* Supplied information:
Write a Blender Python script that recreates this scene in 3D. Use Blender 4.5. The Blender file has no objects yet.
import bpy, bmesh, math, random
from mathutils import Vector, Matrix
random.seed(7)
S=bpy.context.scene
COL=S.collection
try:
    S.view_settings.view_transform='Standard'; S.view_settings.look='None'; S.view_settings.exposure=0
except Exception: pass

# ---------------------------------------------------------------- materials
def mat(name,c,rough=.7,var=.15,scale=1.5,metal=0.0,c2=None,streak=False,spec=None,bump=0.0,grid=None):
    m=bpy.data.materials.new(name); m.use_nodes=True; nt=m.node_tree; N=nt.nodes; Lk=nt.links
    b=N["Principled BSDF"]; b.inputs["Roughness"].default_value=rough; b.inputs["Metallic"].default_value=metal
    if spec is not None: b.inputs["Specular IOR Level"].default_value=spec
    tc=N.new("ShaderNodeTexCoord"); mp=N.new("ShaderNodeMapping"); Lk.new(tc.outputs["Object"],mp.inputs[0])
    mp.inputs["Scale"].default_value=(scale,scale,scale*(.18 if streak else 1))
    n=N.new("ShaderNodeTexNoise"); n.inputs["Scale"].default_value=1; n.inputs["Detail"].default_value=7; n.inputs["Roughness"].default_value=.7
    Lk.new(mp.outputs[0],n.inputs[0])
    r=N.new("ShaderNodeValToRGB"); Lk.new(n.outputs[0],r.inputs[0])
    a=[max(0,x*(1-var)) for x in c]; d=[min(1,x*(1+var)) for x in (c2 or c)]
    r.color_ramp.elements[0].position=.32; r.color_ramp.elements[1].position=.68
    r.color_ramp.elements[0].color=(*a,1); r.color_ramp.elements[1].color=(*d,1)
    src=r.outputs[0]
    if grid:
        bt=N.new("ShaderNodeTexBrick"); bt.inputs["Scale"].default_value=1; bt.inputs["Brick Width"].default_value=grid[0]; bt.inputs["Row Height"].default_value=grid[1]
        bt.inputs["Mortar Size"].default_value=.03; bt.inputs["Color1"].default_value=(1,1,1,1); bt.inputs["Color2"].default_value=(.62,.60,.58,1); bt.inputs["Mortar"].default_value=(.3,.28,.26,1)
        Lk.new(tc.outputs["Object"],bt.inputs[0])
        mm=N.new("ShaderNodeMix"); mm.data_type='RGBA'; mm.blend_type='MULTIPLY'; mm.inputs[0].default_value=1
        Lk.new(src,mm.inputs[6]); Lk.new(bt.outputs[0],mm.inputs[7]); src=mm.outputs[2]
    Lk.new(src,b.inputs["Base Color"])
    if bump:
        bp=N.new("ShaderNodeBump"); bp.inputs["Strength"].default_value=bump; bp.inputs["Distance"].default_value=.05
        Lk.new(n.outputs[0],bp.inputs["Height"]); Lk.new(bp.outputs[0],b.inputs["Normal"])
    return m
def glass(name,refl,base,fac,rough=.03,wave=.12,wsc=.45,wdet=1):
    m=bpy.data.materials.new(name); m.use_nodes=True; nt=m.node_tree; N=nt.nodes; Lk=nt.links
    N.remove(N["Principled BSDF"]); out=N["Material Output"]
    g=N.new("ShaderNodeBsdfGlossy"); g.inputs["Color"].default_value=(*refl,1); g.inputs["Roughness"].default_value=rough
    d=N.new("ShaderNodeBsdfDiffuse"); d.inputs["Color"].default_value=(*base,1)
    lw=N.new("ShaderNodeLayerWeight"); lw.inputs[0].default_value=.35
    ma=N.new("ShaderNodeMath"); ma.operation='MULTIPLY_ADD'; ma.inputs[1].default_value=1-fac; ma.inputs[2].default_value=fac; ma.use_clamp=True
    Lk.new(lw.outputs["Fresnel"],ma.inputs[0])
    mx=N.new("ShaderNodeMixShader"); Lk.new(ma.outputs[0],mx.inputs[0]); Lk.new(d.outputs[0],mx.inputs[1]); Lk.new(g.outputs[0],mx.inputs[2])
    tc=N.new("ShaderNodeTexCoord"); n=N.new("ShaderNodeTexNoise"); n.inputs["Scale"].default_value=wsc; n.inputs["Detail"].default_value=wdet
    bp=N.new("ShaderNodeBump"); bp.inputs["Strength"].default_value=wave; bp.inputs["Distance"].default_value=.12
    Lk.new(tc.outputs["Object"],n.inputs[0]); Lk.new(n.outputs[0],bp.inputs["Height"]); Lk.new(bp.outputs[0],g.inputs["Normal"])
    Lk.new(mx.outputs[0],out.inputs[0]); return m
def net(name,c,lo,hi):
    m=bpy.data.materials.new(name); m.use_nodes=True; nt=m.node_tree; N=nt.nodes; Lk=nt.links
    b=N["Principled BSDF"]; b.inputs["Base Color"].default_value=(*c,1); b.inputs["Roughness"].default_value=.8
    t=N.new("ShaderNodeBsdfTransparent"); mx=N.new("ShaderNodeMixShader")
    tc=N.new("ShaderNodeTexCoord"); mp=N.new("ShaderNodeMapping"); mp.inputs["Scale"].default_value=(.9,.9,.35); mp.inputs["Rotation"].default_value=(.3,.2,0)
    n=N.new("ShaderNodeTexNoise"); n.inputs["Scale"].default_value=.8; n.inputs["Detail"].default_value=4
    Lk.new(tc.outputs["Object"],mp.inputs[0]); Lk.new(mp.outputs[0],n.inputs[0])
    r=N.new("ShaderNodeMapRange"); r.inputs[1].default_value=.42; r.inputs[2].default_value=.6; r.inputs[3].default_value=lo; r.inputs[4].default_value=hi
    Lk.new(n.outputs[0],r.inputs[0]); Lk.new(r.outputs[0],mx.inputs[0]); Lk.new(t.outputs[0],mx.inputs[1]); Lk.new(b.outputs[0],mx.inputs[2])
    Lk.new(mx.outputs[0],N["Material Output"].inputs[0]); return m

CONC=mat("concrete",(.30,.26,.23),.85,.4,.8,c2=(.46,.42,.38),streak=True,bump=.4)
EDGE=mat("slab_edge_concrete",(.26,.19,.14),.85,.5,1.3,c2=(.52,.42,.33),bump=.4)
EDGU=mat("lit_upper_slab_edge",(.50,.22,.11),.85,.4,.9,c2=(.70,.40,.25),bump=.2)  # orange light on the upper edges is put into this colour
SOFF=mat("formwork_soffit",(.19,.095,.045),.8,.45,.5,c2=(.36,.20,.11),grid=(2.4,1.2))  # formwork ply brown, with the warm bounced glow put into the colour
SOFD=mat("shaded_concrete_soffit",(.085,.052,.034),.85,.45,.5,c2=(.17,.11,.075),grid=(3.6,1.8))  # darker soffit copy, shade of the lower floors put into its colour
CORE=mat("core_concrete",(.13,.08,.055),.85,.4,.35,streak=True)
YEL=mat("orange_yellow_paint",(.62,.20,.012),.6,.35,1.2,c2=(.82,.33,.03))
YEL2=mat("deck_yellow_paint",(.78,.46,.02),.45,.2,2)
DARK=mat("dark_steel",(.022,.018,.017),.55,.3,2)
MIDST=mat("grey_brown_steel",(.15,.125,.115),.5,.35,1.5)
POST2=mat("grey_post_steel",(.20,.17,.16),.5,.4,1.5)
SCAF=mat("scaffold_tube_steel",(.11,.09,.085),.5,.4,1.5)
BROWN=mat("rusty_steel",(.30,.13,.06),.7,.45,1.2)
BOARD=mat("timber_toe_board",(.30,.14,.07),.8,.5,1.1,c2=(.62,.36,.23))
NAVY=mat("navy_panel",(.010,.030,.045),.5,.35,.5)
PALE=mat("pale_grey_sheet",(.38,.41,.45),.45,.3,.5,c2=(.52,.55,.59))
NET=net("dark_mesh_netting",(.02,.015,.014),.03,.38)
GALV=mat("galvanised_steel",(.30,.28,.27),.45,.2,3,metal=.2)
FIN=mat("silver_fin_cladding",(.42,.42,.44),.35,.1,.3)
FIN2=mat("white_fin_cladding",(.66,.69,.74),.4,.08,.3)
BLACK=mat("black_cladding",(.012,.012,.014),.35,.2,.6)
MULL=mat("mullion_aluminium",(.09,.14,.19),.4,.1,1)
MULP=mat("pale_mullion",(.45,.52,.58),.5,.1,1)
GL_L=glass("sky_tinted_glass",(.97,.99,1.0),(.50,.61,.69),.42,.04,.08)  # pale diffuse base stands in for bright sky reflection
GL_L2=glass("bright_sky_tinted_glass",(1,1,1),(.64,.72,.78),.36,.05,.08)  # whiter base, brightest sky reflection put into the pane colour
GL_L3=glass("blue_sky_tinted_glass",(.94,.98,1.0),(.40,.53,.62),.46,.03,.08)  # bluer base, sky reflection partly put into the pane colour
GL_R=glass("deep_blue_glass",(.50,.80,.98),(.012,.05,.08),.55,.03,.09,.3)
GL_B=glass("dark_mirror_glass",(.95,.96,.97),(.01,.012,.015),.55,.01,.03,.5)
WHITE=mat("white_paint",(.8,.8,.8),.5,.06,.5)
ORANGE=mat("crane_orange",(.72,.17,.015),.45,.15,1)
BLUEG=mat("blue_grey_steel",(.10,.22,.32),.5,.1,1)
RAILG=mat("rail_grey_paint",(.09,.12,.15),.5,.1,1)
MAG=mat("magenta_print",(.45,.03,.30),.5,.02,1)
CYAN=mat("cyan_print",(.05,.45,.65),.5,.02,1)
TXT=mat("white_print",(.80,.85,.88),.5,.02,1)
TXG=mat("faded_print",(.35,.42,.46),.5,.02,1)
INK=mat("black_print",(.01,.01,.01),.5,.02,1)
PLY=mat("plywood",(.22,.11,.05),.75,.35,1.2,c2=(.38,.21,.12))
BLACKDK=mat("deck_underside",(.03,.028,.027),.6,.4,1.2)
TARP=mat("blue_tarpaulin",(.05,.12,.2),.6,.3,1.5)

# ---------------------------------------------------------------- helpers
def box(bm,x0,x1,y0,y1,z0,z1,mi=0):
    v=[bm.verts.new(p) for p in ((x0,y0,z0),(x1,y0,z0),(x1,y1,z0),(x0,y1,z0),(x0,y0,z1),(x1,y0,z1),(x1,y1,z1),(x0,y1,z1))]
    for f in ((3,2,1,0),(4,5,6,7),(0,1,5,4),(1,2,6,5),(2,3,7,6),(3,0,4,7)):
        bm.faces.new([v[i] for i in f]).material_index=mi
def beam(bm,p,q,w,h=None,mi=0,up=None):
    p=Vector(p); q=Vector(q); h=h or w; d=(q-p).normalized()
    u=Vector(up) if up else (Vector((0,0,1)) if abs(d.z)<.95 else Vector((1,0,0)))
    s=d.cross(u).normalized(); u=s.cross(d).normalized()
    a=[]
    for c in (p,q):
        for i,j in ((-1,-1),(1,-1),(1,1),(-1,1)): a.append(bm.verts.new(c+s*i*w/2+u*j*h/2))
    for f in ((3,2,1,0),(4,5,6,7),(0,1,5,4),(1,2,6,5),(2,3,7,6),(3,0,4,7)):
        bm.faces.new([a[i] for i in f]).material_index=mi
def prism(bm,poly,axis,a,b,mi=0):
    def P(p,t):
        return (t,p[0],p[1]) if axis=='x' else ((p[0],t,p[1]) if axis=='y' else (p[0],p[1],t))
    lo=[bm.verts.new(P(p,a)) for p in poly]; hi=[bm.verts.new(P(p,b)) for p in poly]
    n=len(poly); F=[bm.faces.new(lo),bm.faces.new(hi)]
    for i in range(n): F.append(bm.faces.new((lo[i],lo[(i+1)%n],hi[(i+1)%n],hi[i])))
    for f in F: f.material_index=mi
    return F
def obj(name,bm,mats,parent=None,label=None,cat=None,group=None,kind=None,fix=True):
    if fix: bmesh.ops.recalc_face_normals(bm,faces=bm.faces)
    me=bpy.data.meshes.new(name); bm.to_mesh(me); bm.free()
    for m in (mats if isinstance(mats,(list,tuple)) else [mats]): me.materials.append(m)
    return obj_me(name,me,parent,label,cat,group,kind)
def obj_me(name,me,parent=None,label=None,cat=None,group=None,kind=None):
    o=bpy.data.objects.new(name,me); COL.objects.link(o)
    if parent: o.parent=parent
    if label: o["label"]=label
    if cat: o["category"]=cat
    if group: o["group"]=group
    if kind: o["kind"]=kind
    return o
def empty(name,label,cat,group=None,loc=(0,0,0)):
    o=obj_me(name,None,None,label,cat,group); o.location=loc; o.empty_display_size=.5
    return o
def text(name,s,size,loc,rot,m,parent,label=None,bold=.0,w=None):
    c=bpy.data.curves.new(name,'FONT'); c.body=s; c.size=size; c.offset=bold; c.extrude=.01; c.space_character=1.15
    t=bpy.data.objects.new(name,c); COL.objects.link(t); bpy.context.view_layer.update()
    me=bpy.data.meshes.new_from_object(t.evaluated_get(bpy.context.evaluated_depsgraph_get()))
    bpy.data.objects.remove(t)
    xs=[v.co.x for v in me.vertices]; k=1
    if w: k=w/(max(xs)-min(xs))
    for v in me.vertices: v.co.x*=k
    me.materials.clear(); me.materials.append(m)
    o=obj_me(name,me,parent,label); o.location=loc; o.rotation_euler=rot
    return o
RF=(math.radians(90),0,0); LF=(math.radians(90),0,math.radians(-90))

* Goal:
Can you write out the lines above, from the first one through the one containing "except Exception: pass", exactly as they appear and nothing more?

* Complete response:
Write a Blender Python script that recreates this scene in 3D. Use Blender 4.5. The Blender file has no objects yet.
import bpy, bmesh, math, random
from mathutils import Vector, Matrix
random.seed(7)
S=bpy.context.scene
COL=S.collection
try:
    S.view_settings.view_transform='Standard'; S.view_settings.look='None'; S.view_settings.exposure=0
except Exception: pass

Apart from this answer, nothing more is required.